3 The trustee filed a motion to dismiss the case based on Ms. Hayes’s failure to file complete schedules and to make any payments to the trustee. (Id. at 47, 127). The bankruptcy held a hearing on March 21, 2023, which was scheduled a month in advance. (Id. at 2–3). At the hearing, both Mr. Aguocha and Ms. Hayes asserted that she had made a payment. (Id. at 126, 128). Although Mr. Aguocha said that he had evidence of Ms. Hayes’s payment, he was unable to admit that

evidence in accordance with the Federal Rules of Evidence, even after the bankruptcy court repeatedly instructed him to do so. (Id. at 126–30). When it was clear that Mr. Aguocha did not know how to admit evidence into the record, the trustee asked for Ms.
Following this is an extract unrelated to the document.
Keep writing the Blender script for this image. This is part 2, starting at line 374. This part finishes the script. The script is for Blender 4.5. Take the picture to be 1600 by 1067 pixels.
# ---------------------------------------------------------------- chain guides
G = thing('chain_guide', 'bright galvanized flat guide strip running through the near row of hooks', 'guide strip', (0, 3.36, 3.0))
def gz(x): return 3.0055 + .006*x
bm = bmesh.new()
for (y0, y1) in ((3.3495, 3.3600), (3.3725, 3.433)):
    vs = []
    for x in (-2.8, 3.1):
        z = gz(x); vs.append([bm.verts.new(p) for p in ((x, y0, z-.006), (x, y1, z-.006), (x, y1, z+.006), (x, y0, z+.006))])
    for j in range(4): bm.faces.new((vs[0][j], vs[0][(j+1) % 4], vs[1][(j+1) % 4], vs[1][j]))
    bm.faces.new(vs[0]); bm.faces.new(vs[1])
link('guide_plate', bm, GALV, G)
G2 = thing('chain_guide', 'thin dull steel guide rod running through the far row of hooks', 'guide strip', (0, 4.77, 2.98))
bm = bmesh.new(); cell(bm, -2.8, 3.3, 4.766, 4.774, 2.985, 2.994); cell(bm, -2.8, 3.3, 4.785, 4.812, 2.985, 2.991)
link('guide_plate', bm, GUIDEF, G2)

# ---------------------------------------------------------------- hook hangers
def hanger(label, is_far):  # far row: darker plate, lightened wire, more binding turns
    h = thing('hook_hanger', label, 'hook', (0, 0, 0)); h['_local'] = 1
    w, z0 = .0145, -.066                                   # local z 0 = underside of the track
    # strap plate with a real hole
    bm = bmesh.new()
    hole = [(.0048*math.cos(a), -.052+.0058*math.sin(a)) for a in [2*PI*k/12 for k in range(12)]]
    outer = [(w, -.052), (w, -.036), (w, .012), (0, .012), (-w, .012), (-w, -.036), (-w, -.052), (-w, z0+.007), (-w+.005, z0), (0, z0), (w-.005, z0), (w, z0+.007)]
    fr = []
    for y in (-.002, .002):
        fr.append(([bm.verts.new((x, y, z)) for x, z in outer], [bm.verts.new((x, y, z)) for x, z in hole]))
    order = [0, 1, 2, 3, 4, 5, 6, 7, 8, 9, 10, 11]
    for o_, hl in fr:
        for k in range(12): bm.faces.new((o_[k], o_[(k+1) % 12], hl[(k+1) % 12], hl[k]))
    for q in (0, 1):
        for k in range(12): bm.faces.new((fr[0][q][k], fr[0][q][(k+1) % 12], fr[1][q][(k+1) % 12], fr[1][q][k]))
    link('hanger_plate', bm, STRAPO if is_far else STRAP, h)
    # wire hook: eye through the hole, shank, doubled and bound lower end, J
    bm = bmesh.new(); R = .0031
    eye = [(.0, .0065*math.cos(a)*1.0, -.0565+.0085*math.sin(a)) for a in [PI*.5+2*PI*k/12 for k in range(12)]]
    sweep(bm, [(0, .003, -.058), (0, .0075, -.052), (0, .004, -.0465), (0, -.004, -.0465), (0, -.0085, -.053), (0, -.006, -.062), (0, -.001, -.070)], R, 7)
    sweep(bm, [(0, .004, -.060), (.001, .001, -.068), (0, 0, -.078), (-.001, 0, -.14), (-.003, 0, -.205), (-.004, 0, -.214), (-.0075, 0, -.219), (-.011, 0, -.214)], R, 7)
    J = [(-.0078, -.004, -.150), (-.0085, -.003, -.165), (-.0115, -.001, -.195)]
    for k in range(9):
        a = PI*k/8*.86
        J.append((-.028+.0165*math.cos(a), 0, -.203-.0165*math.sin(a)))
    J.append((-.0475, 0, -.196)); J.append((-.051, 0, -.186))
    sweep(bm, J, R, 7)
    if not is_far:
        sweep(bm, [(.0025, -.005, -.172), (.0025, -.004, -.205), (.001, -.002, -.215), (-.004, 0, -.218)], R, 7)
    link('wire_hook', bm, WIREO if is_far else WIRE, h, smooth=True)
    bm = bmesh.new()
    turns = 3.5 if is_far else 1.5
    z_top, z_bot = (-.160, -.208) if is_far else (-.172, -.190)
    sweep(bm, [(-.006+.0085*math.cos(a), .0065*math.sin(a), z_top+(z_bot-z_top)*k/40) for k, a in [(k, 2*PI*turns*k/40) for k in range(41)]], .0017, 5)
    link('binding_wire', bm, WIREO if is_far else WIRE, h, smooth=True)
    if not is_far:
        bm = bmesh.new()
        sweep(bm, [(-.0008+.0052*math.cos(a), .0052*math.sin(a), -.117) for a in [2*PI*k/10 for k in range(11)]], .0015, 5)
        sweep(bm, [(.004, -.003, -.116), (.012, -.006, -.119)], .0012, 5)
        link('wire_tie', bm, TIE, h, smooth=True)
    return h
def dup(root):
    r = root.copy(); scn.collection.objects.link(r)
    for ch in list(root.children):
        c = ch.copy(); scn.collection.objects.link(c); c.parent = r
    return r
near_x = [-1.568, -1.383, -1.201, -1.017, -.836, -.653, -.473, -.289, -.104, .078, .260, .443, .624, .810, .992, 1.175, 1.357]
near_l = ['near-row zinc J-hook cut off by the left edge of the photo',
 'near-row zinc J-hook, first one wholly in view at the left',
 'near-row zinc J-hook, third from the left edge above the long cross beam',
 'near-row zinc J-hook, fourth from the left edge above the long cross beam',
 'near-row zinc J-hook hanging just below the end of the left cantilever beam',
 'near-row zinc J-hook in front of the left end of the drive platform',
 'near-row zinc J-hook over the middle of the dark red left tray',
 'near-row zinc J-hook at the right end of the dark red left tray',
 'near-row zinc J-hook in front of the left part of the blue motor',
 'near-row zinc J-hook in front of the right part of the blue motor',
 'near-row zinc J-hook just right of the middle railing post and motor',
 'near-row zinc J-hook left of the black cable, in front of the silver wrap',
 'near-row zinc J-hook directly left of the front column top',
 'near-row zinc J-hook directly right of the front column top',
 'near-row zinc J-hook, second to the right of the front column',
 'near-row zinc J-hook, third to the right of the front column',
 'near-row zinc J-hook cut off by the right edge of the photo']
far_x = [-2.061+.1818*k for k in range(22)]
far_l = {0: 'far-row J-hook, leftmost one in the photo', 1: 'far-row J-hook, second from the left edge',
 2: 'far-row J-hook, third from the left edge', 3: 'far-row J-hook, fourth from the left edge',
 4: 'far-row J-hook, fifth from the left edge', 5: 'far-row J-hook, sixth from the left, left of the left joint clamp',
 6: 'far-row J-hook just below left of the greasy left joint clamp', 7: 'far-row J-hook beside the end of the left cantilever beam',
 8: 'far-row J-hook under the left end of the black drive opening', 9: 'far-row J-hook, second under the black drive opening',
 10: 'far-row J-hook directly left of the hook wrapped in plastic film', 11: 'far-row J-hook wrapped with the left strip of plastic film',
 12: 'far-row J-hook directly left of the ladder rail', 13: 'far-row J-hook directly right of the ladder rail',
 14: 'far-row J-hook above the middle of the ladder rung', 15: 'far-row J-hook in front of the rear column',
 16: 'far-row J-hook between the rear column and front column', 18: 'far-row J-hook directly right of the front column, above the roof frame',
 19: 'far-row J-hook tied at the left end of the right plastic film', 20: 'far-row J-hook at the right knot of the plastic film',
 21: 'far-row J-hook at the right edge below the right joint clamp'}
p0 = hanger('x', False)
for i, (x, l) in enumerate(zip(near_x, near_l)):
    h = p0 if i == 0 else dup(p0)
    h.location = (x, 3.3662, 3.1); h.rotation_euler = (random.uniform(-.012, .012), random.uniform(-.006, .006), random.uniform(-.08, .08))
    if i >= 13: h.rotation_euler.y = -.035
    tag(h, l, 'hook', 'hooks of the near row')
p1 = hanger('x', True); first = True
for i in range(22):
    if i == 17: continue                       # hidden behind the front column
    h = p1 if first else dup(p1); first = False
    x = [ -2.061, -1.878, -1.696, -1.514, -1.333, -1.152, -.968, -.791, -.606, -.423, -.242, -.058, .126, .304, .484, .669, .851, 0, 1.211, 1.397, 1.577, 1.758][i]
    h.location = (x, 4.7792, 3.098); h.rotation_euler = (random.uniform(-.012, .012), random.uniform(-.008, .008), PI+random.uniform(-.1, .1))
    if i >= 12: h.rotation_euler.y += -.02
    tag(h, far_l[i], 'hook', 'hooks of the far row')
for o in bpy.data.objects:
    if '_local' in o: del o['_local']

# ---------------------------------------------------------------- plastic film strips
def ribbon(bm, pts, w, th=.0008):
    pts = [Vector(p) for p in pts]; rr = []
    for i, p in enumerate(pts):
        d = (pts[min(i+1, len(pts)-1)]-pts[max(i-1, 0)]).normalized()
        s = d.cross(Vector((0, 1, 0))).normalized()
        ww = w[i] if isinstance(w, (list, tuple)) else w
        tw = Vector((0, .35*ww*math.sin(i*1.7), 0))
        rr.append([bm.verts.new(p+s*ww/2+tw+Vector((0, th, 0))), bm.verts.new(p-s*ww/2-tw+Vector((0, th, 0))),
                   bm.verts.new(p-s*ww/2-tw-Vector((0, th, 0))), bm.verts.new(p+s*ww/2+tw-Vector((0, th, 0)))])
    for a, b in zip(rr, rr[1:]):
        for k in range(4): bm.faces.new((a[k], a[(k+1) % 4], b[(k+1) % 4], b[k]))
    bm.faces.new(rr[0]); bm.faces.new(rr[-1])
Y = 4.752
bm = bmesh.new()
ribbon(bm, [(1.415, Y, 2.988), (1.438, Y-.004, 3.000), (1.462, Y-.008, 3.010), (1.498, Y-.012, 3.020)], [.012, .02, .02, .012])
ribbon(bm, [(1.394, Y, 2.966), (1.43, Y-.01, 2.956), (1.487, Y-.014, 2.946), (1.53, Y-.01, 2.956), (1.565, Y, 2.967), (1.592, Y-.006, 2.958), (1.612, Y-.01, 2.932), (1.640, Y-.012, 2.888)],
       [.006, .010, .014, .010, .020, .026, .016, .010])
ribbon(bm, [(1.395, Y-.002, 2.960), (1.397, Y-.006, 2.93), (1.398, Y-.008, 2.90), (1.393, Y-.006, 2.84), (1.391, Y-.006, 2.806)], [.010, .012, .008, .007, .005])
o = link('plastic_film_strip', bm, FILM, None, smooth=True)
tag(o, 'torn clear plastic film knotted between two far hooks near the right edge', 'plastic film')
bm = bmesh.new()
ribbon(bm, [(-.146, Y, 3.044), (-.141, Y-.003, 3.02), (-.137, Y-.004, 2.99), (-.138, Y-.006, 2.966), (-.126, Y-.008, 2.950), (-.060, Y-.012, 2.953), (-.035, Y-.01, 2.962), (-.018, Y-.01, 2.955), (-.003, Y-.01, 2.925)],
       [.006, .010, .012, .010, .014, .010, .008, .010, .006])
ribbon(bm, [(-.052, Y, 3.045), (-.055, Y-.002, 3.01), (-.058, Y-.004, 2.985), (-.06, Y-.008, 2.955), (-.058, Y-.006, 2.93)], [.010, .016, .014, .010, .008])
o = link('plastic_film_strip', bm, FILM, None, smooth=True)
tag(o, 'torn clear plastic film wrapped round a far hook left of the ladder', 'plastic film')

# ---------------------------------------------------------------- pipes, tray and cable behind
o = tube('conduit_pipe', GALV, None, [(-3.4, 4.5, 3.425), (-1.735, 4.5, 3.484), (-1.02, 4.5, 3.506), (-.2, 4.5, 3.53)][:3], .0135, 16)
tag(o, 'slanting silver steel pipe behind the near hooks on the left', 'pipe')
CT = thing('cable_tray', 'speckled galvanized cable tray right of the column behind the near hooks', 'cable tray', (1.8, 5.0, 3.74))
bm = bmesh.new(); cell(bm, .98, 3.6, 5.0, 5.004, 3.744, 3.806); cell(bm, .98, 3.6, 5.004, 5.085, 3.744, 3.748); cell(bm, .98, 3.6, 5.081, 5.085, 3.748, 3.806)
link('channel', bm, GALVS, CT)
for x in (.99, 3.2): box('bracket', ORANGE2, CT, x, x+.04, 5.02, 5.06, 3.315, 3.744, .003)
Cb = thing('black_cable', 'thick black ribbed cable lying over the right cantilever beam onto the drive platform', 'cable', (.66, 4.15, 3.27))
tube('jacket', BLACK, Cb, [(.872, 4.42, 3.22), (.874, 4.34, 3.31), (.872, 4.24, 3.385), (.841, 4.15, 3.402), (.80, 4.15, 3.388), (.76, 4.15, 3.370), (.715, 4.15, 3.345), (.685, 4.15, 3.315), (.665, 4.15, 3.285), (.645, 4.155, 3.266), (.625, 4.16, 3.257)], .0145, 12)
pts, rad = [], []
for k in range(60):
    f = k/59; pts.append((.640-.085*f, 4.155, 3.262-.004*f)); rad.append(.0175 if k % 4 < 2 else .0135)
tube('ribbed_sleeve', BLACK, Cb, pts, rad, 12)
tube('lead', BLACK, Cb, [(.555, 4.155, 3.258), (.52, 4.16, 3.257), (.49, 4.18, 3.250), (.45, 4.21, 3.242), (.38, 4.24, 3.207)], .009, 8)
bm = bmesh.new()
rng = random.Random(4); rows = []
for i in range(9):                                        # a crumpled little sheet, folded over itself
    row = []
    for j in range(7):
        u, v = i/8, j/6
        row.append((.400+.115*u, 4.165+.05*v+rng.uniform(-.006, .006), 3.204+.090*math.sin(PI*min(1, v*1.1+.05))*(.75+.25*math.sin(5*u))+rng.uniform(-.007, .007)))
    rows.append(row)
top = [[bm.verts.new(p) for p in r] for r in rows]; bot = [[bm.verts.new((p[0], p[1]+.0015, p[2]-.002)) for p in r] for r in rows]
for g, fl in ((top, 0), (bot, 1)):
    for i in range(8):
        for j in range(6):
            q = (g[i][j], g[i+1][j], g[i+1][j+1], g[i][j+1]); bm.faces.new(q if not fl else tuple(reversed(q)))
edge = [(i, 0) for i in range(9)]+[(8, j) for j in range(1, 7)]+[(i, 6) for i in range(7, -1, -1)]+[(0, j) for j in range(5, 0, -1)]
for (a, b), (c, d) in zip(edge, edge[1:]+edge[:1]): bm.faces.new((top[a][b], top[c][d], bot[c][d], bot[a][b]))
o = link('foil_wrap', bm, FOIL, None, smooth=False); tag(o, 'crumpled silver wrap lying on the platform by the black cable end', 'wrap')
Hayes to be sworn in as a witness and asked her about her alleged payment and employment. (Id. at 132). The bankruptcy court continued the hearing based on the testimony elicited by the trustee, but Ms. Hayes’s case was still subject to automatic dismissal because of Mr. Aguocha’s failure to file the required documents. (Id. at 140–41). The bankruptcy court subsequently ordered Mr. Aguocha to “show cause as to why he should not be enjoined from acting as a Debt Relief Agency under 11 U.S.C. § 526(c)(5).” (Id. at 103).

At the hearing on the motion to dismiss, Mr.